The shortage of quality providers has made it increasingly challenging and expensive for working parents to find quality care for their children. After Riverbend closed, an in-home child care center around 17 miles from Iowa Falls — which is about a 40-minute round-trip commute for parents to drop off and pick up their kids — started to see an uptick in requests for day care. Unfortunately, the facility was already at capacity and unable to handle the overflow.

And this isn’t an isolated incident. According to The Des Moines Register, Early Childhood Iowa, a state government initiative designed to help promote child care and support, estimates that more than half of all children in Iowa lack access to a child care facility.

That’s why I’m working across the aisle with Sen.

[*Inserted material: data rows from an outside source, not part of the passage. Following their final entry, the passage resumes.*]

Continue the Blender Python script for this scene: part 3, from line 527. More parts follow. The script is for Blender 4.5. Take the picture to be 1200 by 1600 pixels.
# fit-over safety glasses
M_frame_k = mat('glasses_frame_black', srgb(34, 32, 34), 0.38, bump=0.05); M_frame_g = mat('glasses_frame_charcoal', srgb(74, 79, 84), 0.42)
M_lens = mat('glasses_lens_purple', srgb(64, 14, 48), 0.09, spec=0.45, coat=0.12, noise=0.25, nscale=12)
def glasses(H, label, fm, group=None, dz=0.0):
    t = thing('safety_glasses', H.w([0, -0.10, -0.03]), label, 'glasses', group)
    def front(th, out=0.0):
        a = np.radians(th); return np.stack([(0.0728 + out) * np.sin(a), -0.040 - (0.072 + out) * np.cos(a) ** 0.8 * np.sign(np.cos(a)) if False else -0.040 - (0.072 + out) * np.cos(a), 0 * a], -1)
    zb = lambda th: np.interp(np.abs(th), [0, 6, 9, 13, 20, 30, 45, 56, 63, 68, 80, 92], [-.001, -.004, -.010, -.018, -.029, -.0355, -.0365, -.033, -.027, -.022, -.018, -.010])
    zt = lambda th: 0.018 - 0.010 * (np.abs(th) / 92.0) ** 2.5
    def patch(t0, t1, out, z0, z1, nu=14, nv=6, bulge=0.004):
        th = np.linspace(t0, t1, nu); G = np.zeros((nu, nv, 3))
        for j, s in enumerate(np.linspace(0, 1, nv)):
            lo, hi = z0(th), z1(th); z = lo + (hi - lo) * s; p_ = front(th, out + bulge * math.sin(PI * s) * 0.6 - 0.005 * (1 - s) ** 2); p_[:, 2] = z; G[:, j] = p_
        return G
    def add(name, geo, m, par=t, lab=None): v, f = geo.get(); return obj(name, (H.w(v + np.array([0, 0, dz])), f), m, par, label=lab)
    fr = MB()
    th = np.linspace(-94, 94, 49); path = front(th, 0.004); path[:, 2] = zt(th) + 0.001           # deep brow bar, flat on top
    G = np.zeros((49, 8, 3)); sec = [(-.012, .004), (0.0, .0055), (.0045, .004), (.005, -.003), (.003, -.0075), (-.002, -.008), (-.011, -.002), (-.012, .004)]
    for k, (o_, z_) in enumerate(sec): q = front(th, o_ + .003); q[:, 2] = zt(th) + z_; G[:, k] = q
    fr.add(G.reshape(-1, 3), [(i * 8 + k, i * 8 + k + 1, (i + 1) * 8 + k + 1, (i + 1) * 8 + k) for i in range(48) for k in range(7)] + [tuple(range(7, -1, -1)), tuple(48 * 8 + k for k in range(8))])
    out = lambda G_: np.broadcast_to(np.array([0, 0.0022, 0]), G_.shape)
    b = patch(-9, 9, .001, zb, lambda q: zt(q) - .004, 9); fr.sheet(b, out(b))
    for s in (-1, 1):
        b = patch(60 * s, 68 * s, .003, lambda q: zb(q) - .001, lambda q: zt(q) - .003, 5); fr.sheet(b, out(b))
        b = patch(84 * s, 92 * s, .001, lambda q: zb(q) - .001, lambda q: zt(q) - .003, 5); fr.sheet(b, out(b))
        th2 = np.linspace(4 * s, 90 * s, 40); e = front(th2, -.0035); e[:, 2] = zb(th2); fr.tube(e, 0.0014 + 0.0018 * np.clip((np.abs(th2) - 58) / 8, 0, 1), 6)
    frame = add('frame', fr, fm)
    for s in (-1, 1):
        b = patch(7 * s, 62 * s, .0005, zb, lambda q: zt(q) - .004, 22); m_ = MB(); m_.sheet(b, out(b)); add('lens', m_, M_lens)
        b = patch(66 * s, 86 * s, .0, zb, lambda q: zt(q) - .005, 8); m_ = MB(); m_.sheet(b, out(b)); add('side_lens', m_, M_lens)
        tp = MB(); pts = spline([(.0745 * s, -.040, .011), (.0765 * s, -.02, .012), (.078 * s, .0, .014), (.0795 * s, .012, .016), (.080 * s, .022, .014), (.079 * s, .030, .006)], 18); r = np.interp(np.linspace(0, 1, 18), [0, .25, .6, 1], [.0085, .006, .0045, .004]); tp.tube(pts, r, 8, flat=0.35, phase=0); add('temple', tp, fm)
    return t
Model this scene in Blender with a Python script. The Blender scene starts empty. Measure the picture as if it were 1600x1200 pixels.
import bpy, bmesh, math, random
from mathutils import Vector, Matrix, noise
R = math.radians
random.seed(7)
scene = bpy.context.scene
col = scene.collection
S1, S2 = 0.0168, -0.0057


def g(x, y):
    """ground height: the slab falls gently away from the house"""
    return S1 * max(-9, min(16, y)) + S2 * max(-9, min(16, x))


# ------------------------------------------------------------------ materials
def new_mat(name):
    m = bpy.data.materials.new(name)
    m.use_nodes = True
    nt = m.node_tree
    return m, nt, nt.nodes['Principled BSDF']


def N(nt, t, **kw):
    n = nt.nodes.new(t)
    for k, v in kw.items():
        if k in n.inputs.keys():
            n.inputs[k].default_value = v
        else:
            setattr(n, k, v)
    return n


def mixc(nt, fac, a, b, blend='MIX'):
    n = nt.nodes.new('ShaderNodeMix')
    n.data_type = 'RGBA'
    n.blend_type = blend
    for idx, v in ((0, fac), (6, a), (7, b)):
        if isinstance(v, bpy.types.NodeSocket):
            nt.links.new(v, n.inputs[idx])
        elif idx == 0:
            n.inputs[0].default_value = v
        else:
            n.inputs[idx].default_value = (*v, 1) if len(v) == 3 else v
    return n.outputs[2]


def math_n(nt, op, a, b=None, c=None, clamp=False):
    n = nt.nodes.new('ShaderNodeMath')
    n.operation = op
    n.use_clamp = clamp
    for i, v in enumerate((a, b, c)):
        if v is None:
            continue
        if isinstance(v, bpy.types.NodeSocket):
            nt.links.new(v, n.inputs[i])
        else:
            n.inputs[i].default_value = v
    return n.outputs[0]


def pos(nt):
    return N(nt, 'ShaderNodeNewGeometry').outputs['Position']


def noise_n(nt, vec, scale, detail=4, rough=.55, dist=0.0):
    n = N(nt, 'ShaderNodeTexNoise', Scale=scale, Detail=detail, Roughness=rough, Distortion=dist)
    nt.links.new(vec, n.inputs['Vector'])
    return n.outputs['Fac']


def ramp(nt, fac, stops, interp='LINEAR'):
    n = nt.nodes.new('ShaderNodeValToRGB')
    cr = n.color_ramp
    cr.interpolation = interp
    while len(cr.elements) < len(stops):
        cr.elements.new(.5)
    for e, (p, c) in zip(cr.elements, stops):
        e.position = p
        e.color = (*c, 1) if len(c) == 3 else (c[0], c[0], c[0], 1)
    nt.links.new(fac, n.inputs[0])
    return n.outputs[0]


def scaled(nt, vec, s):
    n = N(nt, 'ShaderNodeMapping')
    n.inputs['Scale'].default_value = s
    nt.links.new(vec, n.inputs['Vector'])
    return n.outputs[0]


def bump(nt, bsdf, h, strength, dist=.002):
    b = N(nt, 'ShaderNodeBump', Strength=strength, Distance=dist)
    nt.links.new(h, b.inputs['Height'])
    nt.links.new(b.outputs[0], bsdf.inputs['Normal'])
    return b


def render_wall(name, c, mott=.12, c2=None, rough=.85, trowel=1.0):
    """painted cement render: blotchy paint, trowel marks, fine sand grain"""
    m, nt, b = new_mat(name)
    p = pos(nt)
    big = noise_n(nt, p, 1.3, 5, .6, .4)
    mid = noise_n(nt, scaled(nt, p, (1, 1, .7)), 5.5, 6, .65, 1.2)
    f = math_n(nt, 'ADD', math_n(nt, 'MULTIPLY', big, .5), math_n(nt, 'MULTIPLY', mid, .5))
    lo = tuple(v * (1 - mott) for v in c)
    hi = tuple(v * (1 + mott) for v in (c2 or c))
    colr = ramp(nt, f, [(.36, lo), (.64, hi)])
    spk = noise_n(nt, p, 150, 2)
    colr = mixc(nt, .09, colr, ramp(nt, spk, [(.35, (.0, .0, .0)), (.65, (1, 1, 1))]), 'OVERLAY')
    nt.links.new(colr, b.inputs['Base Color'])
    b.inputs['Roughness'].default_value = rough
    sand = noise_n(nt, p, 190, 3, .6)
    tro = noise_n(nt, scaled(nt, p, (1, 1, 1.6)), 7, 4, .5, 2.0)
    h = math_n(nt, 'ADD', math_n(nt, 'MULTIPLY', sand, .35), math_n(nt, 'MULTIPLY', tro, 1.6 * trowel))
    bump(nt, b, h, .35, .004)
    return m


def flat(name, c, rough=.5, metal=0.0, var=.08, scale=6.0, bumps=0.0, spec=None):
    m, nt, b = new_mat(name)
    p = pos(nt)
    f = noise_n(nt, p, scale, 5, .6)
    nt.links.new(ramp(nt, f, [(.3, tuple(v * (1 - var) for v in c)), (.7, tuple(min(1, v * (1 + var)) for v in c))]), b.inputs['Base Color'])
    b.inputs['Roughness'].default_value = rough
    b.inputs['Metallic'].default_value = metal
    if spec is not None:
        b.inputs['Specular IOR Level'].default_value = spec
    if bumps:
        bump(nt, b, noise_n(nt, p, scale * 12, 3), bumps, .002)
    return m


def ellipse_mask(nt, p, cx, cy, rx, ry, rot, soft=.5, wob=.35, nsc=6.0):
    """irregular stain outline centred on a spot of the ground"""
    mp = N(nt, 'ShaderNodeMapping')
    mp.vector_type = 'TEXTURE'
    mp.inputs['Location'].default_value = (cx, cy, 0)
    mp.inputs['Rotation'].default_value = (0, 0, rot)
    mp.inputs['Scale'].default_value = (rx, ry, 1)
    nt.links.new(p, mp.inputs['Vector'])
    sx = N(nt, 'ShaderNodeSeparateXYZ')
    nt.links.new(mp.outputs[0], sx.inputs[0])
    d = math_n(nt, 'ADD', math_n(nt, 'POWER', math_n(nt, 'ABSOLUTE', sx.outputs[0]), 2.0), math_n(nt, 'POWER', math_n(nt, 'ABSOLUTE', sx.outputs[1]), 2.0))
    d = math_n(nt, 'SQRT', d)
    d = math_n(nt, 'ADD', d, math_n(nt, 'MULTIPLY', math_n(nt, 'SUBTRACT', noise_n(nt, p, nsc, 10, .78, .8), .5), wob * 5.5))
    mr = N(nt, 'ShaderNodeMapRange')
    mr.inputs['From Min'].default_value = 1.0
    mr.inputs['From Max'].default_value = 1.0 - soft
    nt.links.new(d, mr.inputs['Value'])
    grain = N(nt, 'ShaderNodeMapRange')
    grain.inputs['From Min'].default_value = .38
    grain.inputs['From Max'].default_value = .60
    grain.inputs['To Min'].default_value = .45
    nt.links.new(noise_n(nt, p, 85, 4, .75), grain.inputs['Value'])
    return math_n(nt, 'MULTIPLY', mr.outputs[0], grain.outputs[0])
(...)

Jacky Rosen, D-Nevada, on a bill that cuts red tape for nonprofit child care providers by using existing infrastructure and opportunities through the Small Business Administration.

Right now, the SBA offers multiple programs to help small businesses access capital, including the 7(a) program and the 504/Certified Development Company program.

Although for-profit child care providers are currently able to utilize SBA programs, nonprofit providers, such as the now-closed Riverbend Child Care center, can’t access these programs.

Our bipartisan bill would allow nonprofit child care providers to access the capital necessary to serve the child care needs in their communities, whether that is opening new centers or expanding and upgrading existing services.

The Small Business Child Care Investment Act is truly a win-win-win.

First and foremost, it provides our working parents with greater access to quality and affordable care for their children.

Secondly, it benefits our nonprofits across the state looking to start new child care centers.

And it gives current child care providers the opportunity to expand and upgrade their centers to better serve communities across Iowa.

Over the past few years, Iowa has experienced tremendous growth, rising wages and record-low unemployment. With employers across our state competing for workers, Iowans, many of whom are new parents, have been able to find good-paying jobs.

While these jobs mean quality paychecks for our moms and dads, more and more of Iowa’s working parents are facing tough decisions when it comes to care for their children.

We need to improve access to affordable and quality child care. This bipartisan bill is a good place to start.